Franc: vers l’abandon du taux plancher?
Les perspectives d’un franc à 1,30 face à l’euro en 2014 ôtent la pression à la Banque centrale helvétique. Pourrait-elle se diriger vers un abandon de l’ancrage à la monnaie européenne?
Depuis le début du mois de mai, le cours du franc s’est encore détendu face à l’euro, tombant jusqu’à 1,2651, niveau qu’il n’avait plus atteint depuis mai 2011. Le taux plancher de 1,20, fixé par la Banque nationale suisse (BNS) en septembre 2011, paraît déjà bien loin.
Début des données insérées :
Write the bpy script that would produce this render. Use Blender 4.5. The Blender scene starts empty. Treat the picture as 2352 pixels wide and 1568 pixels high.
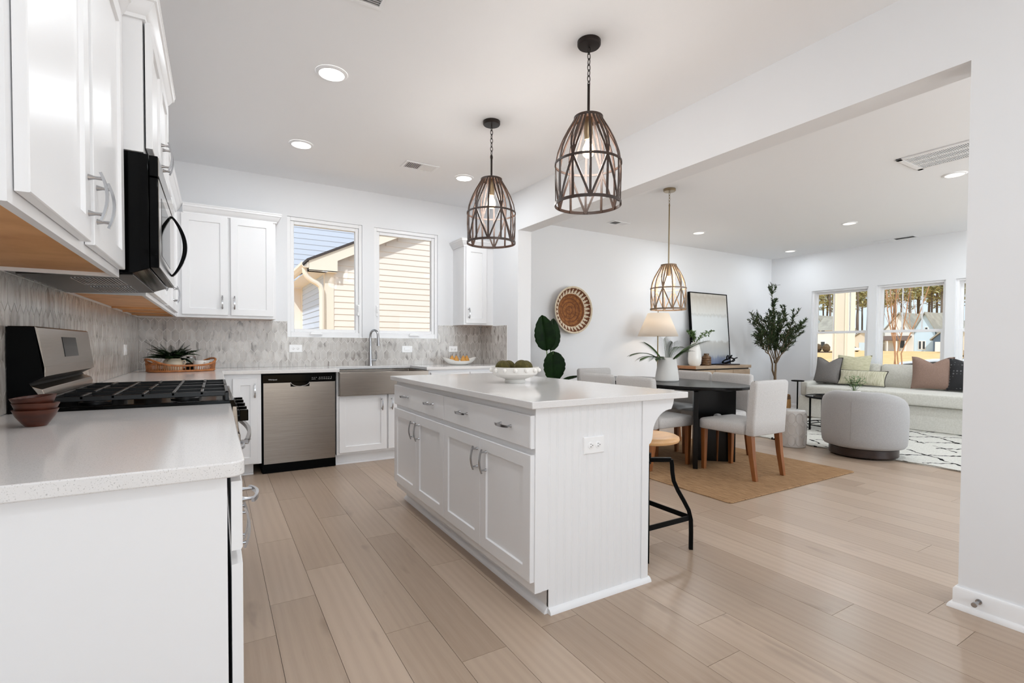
import bpy, math, random
import numpy as np
from mathutils import Vector, Matrix
random.seed(7)
S = bpy.context.scene
C = S.collection
PI = math.pi
R = math.radians

# ------------------------------------------------------------------ camera
yaw, pit, rol = R(30.924), R(-1.293), R(0.269)
Fw = Vector((math.sin(yaw)*math.cos(pit), math.cos(yaw)*math.cos(pit), math.sin(pit)))
Rt = Vector((math.cos(yaw), -math.sin(yaw), 0))
Up = Rt.cross(Fw)
R2 = Rt*math.cos(rol)+Up*math.sin(rol)
U2 = -Rt*math.sin(rol)+Up*math.cos(rol)
cd = bpy.data.cameras.new('camera')
cd.sensor_width = 36.0
cd.lens = 36.0*1135.611/2352.0
cd.shift_y = 33.608/2352.0
cd.clip_start = 0.05; cd.clip_end = 500
cam = bpy.data.objects.new('camera', cd); C.objects.link(cam)
cam.matrix_world = Matrix(((R2.x, U2.x, -Fw.x, 0.587), (R2.y, U2.y, -Fw.y, -5.407), (R2.z, U2.z, -Fw.z, 1.144), (0, 0, 0, 1)))
S.camera = cam

# ------------------------------------------------------------------ view, world, sun, added rear fill
S.view_settings.view_transform = 'Standard'
S.view_settings.look = 'None'
S.view_settings.exposure = 0.0
S.view_settings.gamma = 1.0
S.view_settings.use_curve_mapping = False
try:
    cy = S.cycles
    cy.use_denoising = True
    cy.max_bounces = 12; cy.diffuse_bounces = 6; cy.glossy_bounces = 4; cy.transmission_bounces = 6; cy.transparent_max_bounces = 8
    cy.sample_clamp_indirect = 6.0
    cy.caustics_reflective = False; cy.caustics_refractive = False
except Exception:
    pass

W = bpy.data.worlds.new('sky'); S.world = W; W.use_nodes = True
wn = W.node_tree.nodes; wl = W.node_tree.links
wn.clear()
w_out = wn.new('ShaderNodeOutputWorld'); w_bg = wn.new('ShaderNodeBackground')
w_bg.inputs['Color'].default_value = (0.80, 0.90, 1.0, 1)
w_bg.inputs['Strength'].default_value = 1.15
wl.new(w_bg.outputs[0], w_out.inputs[0])

def light(name, kind, loc, energy, color=(1, 1, 1), rot=(0, 0, 0), size=None, size_y=None, shape=None, spread=None):
    d = bpy.data.lights.new(name, kind); d.energy = energy; d.color = color
    if kind == 'AREA':
        if shape: d.shape = shape
        d.size = size
        if size_y: d.size_y = size_y
        if spread is not None: d.spread = spread
    elif kind == 'SUN': d.angle = R(1.0)
    elif size: d.shadow_soft_size = size
    o = bpy.data.objects.new(name, d); C.objects.link(o); o.location = loc; o.rotation_euler = rot
    return o
sun = light('sun', 'SUN', (0, 0, 20), 3.0, (1.0, 0.96, 0.91))
sun.rotation_euler = Vector((0.50, 0.62, -0.78)).to_track_quat('-Z', 'Y').to_euler()
# unseen fill lamps added behind the camera, tilted up to brighten the ceiling
FILL_TINT = (0.80, 0.91, 1.0)
light('fill_rear_kitchen', 'AREA', (1.7, -8.9, 1.25), 95, FILL_TINT, (R(148), 0, 0), 2.6, 2.1, 'RECTANGLE')
light('fill_rear_living', 'AREA', (6.6, -7.9, 1.35), 150, FILL_TINT, (R(135), 0, 0), 3.6, 1.9, 'RECTANGLE')
LAMP_K, LAMP_L, LAMP_P = 7.5, 12.5, 15.0

# ------------------------------------------------------------------ helpers
def lin(c):
    return tuple(((x/255.0)/12.92 if x/255.0 <= 0.04045 else ((x/255.0+0.055)/1.055)**2.4) for x in c)

class NT:
    def __init__(s, m):
        m.use_nodes = True
        s.t = m.node_tree; s.n = s.t.nodes; s.l = s.t.links
        s.b = s.n['Principled BSDF']
    def add(s, kind, **kw):
        n = s.n.new('ShaderNode'+kind)
        for k, v in kw.items():
            if k.startswith('i_'):
                key = k[2:]
                key = int(key) if key.isdigit() else key.replace('_', ' ')
                n.inputs[key].default_value = v
            else: setattr(n, k, v)
        return n
    def link(s, a, b): s.l.new(a, b)
    def math(s, op, a, b=None, c=None):
        n = s.n.new('ShaderNodeMath'); n.operation = op
        for i, x in enumerate((a, b, c)):
            if x is None: continue
            if isinstance(x, (int, float)): n.inputs[i].default_value = x
            else: s.l.new(x, n.inputs[i])
        return n.outputs[0]
    def ramp(s, fac, stops, interp='LINEAR'):
        n = s.n.new('ShaderNodeValToRGB'); n.color_ramp.interpolation = interp
        e = n.color_ramp.elements
        while len(e) < len(stops): e.new(0.5)
        for x, (p, c) in zip(e, stops):
            x.position = p; x.color = (*lin(c), 1)
        s.l.new(fac, n.inputs[0]); return n.outputs[0]
    def mix(s, fac, a, b, mode='MIX'):
        n = s.n.new('ShaderNodeMix'); n.data_type = 'RGBA'; n.blend_type = mode
        for i, x in ((0, fac), (6, a), (7, b)):
            if isinstance(x, (int, float)): n.inputs[i].default_value = x
            elif isinstance(x, tuple): n.inputs[i].default_value = (*lin(x), 1)
            else: s.l.new(x, n.inputs[i])
        return n.outputs[2]
    def coords(s, kind='Object', scale=(1, 1, 1), rot=(0, 0, 0), loc=(0, 0, 0)):
        t = s.n.new('ShaderNodeTexCoord'); m = s.n.new('ShaderNodeMapping')
        m.inputs['Scale'].default_value = scale; m.inputs['Rotation'].default_value = rot; m.inputs['Location'].default_value = loc
        s.l.new(t.outputs[kind], m.inputs[0]); return m.outputs[0]
    def noise(s, vec, scale=5, detail=4, rough=0.55, dist=0.0):
        n = s.n.new('ShaderNodeTexNoise'); n.inputs['Scale'].default_value = scale; n.inputs['Detail'].default_value = detail
        n.inputs['Roughness'].default_value = rough; n.inputs['Distortion'].default_value = dist
        if vec is not None: s.l.new(vec, n.inputs['Vector'])
        return n.outputs[0]
    def bump(s, h, strength=0.2, dist=0.002):
        n = s.n.new('ShaderNodeBump'); n.inputs['Strength'].default_value = strength; n.inputs['Distance'].default_value = dist
        s.l.new(h, n.inputs['Height']); s.l.new(n.outputs[0], s.b.inputs['Normal'])
    def color(s, c): s.l.new(c, s.b.inputs['Base Color'])

MATS = {}
def mat(name, col, rough=0.5, metal=0.0, spec=0.5, coat=0.0, alpha=None, trans=0.0, emit=None, estr=0.0, sheen=0.0):
    m = bpy.data.materials.new(name); t = NT(m); b = t.b
    b.inputs['Base Color'].default_value = (*lin(col), 1)
    b.inputs['Roughness'].default_value = rough; b.inputs['Metallic'].default_value = metal
    b.inputs['Specular IOR Level'].default_value = spec
    if coat: b.inputs['Coat Weight'].default_value = coat; b.inputs['Coat Roughness'].default_value = 0.08
    if trans: b.inputs['Transmission Weight'].default_value = trans
    if sheen: b.inputs['Sheen Weight'].default_value = sheen
    if emit: b.inputs['Emission Color'].default_value = (*lin(emit), 1); b.inputs['Emission Strength'].default_value = estr
    MATS[name] = m; return m
def noisy(name, c1, c2, scale, rough=0.5, stretch=(1, 1, 1), bump=0.0, metal=0.0, detail=4, lo=0.35, hi=0.65, spec=0.5, coat=0.0, sheen=0.0, dist=0.0, bdist=0.002):
    m = mat(name, c1, rough, metal, spec, coat, sheen=sheen); t = NT(m)
    n = t.noise(t.coords('Object', stretch), scale, detail, 0.6, dist)
    t.color(t.ramp(n, [(lo, c1), (hi, c2)]))
    if bump: t.bump(n, bump, bdist)
    return m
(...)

Le 21 mai, Thomas Jordan, président de la BNS, a renforcé la tendance en indiquant que «l’ajustement du cours plancher appartient, au même titre que celui des taux d’intérêt négatifs, au champ des possibilités». La Banque centrale helvétique pourrait-elle modifier la limite du taux plancher, ou se diriger vers un abandon du peg (ancrage à l’euro)? C’est depuis le début de 2013, avec l’accalmie sur le front de la crise des dettes souveraines en zone euro, que la détente du taux franc-euro a commencé, le franc fluctuant entre 1,21 et 1,25, sans plus tester les 1,20.
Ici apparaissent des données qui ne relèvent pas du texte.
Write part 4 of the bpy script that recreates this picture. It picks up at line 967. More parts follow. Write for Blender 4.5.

Pour Alain Broyon, CEO de la banque de négoce de devises Dukascopy Bank, la BNS restera vigilante ces prochains mois. «L’euro n’est pas tant remonté. Il est un peu prématuré de s’attendre à ce que la BNS suspende son taux plancher à 1,20.» Pour le spécialiste de la banque Forex genevoise, «il suffit d’un mouvement de 3 à 4% et on retouche le taux plancher».
Or les marchés des devises ont pour habitude de fluctuer: c’est un marché qui varie de 0,5 à 1% par jour, et un retour du franc à 1,20 se situerait encore dans une marge de fluctuation normale. «Hier, nous étions à 1,26, aujourd’hui nous sommes à 1,2450, et donc nous voyons qu’en vingt-quatre heures le franc a pu fluctuer de plus de 1%.»
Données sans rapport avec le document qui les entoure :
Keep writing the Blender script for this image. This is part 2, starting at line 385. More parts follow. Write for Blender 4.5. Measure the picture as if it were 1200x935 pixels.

En effet, malgré la stabilisation de l’euro, d’autres facteurs peuvent encore avoir un effet haussier sur le franc, qui incitent la BNS à la prudence. Ainsi, les commentaires de Ben Bernanke, gouverneur de la Réserve fédérale américaine, sur une possible réduction de la stimulation monétaire aux Etats-Unis ont poussé les investisseurs à rechercher des actifs refuge comme le franc, d’où sa hausse soudaine le 22 mai, à 1,2450.
La tendance reste toutefois clairement baissière pour le franc. Si bien qu’Alain Broyon estime que la BNS dispose aujourd’hui d’une plus grande marge de manœuvre. «Il est plausible qu’elle ait ralenti ou stoppé ses rachats d’euros, car elle peut se permettre de cesser d’intervenir.» Ce que la BNS ne fera certainement pas, en revanche, «c’est de vendre des euros maintenant, souligne-t-il, même si elle a engrangé beaucoup de bénéfices non réalisés sur ses achats d’euros à 1,20. Des ventes d’euros remettraient la pression sur la monnaie unique, met en garde le patron de Dukascopy Bank.
L’arrivée de 200 à 300 milliards d’euros sur le marché ferait immédiatement remonter le franc en mettant le cours plancher sous pression. Si toutefois le franc devait descendre à 1,30-1,35, le taux plancher sera de facto éliminé et la BNS pourrait peut-être alléger son bilan.»
Le retour des options - -
L’heure est donc au statu quo pour l’institut d’émission monétaire. Car même à 1,25-1,30, il serait trop tôt pour la BNS. En termes de perspectives, le taux plancher pourrait, d’ici à un an, voir confirmer son utilité réduite, si l’on en croit les estimations de Bank of America Merrill Lynch, qui voit le franc suisse à 1,30 d’ici à juin 2014.
Pour l’heure, note Alain Broyon, «on observe que les opérateurs et les entreprises se sont remis à se hedger sur l’euro». C’est là un signal que le marché n’est plus figé sur le taux de 1,20 et que les fluctuations récentes ont rouvert les possibilités d’utiliser des options et des stratégies de volatilité pour tenter de se couvrir contre le risque de change euro-franc. «Les banques sont de nouveau actives dans le conseil aux sociétés d’import-export, qui reviennent aux stratégies de couverture sur le franc suisse, en raison des mouvements accrus sur cette paire», observe Alain Broyon.